Archive for March 2011
My friend Tim Denee, he of the epic Saga of Bronzemurder fame, read book one, and was inspired to do me a cover!


I love this for a lot of reasons and think it’s genuinely brilliant. I had this idea in my head of commissioning a Michael Wheelan cover or something at some point when I’m more liquid, but as soon as I saw this I knew my idea was rubbish.
First, Tim’s work here is visually stark and distinct from any other fantasy novels out there. It’s not an illustration, it’s a design. I recently joined a writing forum and many of the folks there are published authors and have images of their covers in their posts and one thing I notice is while they’re very good, very nicely put together, they do all look very samey. In the case of certain genres, and here I include mine, that’s obviously the point. An Urban Fantasy cover says first “I am an Urban Fantasy novel” and, presumably, “I am an Urban Fantasy novel you have not read!” Which is an important piece of data for many readers who are just looking for “one I haven’t read.”
But I neither feel like Priest is typical, nor do I want people to think of it as genre fantasy, meaning “recognizably fantasy.” I feel like the work stands out, and I want the cover to stand out and this does that 100%.
Secondly, the composition is a little bit of brilliance. It’s not green by accident. The font and font treatment are, as a friend described it when I showed it to her, “macho.”
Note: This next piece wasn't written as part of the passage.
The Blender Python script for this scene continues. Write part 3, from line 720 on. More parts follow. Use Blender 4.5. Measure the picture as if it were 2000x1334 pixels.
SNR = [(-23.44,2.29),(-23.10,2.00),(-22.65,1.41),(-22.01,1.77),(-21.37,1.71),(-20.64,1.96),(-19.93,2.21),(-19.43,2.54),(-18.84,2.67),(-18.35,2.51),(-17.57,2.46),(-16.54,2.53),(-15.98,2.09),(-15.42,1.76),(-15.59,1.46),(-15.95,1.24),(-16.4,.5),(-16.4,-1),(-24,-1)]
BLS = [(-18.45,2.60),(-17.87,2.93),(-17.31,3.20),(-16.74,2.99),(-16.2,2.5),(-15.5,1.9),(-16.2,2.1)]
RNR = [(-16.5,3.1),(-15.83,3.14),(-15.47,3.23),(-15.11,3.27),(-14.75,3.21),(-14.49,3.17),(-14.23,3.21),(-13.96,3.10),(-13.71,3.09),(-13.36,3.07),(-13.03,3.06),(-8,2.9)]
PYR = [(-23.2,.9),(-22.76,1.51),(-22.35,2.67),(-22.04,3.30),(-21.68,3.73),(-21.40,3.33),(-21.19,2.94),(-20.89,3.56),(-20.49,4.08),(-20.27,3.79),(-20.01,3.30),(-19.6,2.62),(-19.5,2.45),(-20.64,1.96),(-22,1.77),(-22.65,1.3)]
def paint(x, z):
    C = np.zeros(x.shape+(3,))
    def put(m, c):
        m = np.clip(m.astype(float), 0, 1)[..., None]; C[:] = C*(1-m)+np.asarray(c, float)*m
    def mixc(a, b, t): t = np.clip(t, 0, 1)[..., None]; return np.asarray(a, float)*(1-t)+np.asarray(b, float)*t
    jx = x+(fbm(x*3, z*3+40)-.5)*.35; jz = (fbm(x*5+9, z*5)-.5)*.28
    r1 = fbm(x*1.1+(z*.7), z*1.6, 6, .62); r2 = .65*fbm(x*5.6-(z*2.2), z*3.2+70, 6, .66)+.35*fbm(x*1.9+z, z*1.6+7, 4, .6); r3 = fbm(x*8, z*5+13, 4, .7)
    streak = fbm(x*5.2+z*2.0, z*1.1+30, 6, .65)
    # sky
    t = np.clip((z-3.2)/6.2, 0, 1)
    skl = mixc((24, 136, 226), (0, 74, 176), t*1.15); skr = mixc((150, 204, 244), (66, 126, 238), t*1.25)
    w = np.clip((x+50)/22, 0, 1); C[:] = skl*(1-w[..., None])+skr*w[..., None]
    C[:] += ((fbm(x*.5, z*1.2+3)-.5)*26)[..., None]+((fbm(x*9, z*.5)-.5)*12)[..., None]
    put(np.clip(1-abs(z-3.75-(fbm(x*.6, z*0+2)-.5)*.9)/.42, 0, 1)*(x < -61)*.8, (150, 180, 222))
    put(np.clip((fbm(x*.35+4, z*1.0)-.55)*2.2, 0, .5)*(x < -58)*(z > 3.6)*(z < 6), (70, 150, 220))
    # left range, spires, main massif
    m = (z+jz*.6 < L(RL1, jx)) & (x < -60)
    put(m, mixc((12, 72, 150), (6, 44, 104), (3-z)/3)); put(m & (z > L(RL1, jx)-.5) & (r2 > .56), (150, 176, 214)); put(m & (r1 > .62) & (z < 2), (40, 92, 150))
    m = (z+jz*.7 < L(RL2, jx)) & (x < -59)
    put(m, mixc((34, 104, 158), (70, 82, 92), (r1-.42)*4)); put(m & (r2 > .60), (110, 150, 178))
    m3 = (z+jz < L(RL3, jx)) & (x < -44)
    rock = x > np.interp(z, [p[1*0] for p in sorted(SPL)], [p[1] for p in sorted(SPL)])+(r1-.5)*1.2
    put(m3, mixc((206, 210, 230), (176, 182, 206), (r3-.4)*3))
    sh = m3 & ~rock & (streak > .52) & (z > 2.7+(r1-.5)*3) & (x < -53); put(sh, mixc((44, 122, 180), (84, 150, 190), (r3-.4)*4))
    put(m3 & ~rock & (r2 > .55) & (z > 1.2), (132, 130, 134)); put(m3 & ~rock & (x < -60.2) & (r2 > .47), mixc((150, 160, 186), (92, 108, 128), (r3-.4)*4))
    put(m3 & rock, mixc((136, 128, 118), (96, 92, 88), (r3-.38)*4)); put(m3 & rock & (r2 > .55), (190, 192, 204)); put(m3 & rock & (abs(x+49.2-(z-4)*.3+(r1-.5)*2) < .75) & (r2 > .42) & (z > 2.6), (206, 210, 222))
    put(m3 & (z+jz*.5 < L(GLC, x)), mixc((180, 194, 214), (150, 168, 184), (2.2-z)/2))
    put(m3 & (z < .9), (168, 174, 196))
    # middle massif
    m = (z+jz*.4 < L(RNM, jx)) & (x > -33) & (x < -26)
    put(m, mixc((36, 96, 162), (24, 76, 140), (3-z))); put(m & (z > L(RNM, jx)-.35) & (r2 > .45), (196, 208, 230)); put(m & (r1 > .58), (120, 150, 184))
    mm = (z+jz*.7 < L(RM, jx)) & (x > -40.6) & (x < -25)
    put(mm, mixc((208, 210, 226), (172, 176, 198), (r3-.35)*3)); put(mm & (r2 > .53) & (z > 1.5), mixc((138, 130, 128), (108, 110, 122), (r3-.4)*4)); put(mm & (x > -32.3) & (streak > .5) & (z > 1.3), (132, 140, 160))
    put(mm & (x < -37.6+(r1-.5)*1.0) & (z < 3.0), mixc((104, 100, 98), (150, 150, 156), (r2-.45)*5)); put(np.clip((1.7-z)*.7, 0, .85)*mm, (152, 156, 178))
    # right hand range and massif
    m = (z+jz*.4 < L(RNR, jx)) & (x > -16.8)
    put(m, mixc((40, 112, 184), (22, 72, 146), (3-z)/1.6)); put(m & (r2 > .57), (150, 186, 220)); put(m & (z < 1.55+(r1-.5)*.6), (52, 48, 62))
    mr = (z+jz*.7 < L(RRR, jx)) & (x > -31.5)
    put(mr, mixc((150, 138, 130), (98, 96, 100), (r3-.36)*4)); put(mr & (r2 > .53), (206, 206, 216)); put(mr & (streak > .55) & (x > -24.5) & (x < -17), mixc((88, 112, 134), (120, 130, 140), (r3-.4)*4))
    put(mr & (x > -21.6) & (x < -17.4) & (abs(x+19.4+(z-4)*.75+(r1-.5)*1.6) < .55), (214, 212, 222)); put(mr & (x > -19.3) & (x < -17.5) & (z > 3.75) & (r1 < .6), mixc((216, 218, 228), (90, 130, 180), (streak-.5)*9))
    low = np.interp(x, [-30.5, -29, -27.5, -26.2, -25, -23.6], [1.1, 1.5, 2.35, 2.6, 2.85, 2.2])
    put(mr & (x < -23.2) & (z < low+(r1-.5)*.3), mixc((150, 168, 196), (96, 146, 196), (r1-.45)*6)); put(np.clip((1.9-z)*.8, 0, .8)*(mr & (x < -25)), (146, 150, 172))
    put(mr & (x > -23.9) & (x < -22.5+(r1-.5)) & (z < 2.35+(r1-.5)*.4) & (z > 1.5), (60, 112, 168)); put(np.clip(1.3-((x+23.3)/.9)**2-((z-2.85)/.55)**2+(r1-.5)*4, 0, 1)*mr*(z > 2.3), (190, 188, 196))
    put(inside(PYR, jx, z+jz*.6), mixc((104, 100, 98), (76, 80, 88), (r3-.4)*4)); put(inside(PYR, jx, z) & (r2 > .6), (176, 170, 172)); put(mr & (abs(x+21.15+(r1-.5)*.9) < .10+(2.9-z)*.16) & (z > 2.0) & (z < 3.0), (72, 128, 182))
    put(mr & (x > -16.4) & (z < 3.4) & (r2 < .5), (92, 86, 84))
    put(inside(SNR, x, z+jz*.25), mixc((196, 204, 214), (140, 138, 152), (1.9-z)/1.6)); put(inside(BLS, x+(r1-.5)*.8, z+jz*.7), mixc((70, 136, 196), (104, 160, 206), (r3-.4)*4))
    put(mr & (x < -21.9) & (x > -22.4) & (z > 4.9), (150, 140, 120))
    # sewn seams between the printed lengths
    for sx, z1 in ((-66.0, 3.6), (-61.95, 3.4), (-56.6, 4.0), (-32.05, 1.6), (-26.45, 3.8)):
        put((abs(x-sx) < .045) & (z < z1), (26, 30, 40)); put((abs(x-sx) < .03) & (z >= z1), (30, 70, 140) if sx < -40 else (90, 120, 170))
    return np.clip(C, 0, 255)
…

That’s…you know that’s a pretty good description of the tone of the book. “Lots of tough-guy dialog” was one of my goals. It looks and feels very like a Western, which is a perfect tone reference and a great little bit of juxtaposition.
Finally the elk skull on the cover does an extremely subtle job of communicating what happens in the book, what actually happens. The knights Heden is sent to investigate all have these real, elaborate, elk-horns fixed to their helms. When Heden sees one on horseback for the first time, he thinks he’s seeing an “Elgenwight,” or an elk-centaur. Because of the huge antlers jutting out from the knight’s helm.
Not only is stuff like this a real reward for the work I’ve done, not only does it inspire me to keep writing, it inspires me to be a better writer. It makes me think “what will the cover of Thief look like, and am I writing a book that good?”
I deeply enjoyed Tim’s reaction; “I don’t read fantasy, usually, and I can’t help being suspicious of self-published authors, so I started your book from a very wary and cynical viewpoint. And I enjoyed fuck out of it, read it in a couple of days.”
He also described it as “lean and compassionate” which is maybe the best thing anyone’s said about the book.